Valid behaviour. NFS sampled a file property (size), and since it's zero,
this also implies the file contents (empty).
> Comapred to:
> File has 100 bytes. NFS stats. File gets appended to. NFS reads and returns
> 200 bytes.
That's what NFS does, and is what I would expect from a program with
copy semantics.
Reading a file that can be changing always implies you
are doing a measurement ("taking a sample"). All you can expect from a copy
is that it returns a copy of the contents a file had somewhere during it's run.

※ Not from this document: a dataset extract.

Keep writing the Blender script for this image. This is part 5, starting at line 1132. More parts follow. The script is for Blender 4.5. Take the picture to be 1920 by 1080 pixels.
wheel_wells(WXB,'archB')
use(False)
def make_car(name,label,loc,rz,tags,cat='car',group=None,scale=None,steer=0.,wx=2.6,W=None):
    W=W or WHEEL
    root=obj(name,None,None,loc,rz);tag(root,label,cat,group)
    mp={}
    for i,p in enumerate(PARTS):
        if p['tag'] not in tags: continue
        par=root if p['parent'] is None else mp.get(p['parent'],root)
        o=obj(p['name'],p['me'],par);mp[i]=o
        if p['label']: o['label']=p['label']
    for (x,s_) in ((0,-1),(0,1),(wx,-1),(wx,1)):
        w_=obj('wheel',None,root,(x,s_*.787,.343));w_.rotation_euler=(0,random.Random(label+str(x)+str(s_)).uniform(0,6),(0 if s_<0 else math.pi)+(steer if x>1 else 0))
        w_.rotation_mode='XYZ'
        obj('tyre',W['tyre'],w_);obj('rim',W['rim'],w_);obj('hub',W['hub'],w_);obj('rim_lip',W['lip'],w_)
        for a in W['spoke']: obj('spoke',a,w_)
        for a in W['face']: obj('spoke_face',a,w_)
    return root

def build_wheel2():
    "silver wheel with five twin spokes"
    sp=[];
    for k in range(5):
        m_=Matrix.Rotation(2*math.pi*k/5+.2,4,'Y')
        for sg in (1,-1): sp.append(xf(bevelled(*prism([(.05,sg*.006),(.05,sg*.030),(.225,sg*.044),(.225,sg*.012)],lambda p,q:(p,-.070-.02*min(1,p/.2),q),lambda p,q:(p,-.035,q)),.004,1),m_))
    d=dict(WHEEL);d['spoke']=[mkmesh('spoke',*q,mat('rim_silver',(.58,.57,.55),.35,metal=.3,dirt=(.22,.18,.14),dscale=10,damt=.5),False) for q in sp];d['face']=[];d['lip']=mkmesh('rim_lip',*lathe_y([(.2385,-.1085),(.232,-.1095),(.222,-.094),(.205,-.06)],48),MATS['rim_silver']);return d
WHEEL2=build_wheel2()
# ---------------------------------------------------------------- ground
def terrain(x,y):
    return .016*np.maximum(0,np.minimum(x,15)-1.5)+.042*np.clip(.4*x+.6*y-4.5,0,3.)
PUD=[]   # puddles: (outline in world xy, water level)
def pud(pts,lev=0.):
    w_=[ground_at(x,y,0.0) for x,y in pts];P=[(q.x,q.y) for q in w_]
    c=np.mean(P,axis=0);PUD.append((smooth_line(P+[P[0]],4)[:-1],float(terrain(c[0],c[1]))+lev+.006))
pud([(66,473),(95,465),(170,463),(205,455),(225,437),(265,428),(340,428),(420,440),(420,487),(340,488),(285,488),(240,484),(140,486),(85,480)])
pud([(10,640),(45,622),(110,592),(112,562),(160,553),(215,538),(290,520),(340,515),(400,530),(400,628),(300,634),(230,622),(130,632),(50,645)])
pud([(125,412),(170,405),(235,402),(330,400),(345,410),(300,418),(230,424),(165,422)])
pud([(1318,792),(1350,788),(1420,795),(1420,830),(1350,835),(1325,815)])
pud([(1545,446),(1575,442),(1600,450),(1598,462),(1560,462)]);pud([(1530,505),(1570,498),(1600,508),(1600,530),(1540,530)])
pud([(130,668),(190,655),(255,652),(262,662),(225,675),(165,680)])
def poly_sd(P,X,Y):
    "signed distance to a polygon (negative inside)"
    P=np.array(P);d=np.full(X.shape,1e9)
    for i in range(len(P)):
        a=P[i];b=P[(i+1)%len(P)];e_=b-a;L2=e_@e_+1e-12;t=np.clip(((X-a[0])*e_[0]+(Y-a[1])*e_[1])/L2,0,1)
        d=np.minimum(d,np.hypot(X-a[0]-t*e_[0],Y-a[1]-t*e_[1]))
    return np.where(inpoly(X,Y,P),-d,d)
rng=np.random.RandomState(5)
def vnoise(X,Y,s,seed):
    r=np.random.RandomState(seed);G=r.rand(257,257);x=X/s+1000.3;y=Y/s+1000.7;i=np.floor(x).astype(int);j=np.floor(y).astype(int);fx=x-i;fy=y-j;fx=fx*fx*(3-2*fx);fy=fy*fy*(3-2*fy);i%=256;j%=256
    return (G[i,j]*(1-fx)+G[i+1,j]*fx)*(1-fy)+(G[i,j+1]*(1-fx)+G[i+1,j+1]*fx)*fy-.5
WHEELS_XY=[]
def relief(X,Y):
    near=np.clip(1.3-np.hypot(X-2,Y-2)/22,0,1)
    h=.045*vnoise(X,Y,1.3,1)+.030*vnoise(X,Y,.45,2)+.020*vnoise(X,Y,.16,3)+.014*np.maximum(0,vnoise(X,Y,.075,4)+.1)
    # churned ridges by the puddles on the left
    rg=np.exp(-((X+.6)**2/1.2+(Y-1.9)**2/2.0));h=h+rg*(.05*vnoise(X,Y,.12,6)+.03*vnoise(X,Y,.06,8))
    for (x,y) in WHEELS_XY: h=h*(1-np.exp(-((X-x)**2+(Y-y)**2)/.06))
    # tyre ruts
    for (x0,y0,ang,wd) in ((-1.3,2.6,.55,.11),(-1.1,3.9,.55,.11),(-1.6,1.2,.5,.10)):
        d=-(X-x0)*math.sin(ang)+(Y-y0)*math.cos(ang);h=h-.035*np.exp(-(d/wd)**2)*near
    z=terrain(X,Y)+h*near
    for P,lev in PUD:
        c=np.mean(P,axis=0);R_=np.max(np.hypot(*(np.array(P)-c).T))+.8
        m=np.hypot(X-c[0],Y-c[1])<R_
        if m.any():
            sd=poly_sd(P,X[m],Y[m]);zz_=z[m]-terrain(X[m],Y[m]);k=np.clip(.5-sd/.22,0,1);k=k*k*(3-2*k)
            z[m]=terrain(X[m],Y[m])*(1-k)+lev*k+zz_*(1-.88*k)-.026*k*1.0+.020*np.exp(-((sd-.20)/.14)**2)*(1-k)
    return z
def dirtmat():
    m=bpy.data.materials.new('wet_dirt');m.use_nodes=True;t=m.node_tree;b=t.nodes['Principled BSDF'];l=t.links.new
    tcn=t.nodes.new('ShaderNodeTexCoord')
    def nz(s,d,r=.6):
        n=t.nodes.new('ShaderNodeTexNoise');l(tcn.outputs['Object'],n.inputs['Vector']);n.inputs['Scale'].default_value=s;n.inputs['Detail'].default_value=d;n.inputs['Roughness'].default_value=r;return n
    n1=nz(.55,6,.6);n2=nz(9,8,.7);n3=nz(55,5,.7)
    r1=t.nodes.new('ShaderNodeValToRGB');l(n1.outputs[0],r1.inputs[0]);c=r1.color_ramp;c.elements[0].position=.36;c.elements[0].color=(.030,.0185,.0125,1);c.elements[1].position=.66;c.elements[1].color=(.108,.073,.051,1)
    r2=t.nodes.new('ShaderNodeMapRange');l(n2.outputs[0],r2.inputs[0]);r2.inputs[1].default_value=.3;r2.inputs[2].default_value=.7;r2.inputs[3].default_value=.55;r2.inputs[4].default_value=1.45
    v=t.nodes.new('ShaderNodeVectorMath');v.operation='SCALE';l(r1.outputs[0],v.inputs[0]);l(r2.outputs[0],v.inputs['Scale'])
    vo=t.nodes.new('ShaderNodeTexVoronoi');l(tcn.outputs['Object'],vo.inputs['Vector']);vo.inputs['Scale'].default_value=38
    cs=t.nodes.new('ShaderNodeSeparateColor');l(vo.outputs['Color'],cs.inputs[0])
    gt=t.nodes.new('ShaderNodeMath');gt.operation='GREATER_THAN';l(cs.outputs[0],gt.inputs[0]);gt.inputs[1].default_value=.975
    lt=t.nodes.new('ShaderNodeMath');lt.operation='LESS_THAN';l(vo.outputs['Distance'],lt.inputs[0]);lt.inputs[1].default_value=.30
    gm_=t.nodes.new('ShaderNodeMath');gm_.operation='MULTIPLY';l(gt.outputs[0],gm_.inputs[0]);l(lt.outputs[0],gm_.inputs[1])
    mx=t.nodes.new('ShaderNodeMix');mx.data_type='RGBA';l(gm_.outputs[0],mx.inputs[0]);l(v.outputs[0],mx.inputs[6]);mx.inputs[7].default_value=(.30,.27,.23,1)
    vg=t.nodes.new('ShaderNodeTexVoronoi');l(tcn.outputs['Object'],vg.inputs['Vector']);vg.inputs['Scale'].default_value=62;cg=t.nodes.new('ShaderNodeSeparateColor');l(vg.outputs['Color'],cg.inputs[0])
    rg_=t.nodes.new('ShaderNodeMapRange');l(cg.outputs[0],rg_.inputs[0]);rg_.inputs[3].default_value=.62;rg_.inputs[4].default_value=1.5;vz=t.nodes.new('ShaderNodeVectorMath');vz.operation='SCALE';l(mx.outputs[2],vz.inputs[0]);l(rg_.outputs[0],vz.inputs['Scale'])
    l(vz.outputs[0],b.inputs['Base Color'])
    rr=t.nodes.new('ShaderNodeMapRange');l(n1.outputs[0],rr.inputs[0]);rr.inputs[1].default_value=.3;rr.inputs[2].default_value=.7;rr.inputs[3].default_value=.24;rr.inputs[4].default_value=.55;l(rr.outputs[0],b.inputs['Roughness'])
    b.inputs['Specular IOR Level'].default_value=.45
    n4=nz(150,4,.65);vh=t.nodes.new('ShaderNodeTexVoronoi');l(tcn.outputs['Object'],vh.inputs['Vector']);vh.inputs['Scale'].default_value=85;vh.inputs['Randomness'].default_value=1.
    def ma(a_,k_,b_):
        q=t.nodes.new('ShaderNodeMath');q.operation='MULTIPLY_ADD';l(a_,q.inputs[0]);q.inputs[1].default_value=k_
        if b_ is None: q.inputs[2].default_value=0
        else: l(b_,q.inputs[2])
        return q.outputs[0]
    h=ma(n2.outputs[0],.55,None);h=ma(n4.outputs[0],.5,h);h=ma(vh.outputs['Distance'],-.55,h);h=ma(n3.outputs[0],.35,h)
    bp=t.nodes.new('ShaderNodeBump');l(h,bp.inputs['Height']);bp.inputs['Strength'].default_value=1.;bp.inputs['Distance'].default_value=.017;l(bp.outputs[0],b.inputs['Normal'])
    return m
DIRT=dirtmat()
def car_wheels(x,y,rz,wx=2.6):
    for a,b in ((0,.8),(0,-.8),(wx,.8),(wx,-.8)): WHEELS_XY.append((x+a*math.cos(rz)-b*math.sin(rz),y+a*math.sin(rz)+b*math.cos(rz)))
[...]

(the behaviour of /proc is more that behind your back other files get put
under a certain name. In principle we don't want a proc file to change once
you did an open, since you could get very confusing results that way)
>
> Or does NFS only ever return as much data on a read as a previous stat said
> there was to read?
No, once NFS really opens the file, it in fact behaves fine.
That's indeed the race I was referring to, and NFS does not fall for it.
>
>> I see this argument as another reason to fix /proc
>
> But HOW, when you don't know the sizes of the files?
>
Simple, make the size anything but 0, even if that is just as inaccurate as
the 0 was. In that case programs MUST read the file in order to get it's
contents. Giving all proc files with unknown size 1 as length would work fine.
0 is unfortunate since it's the only case where size implies contents.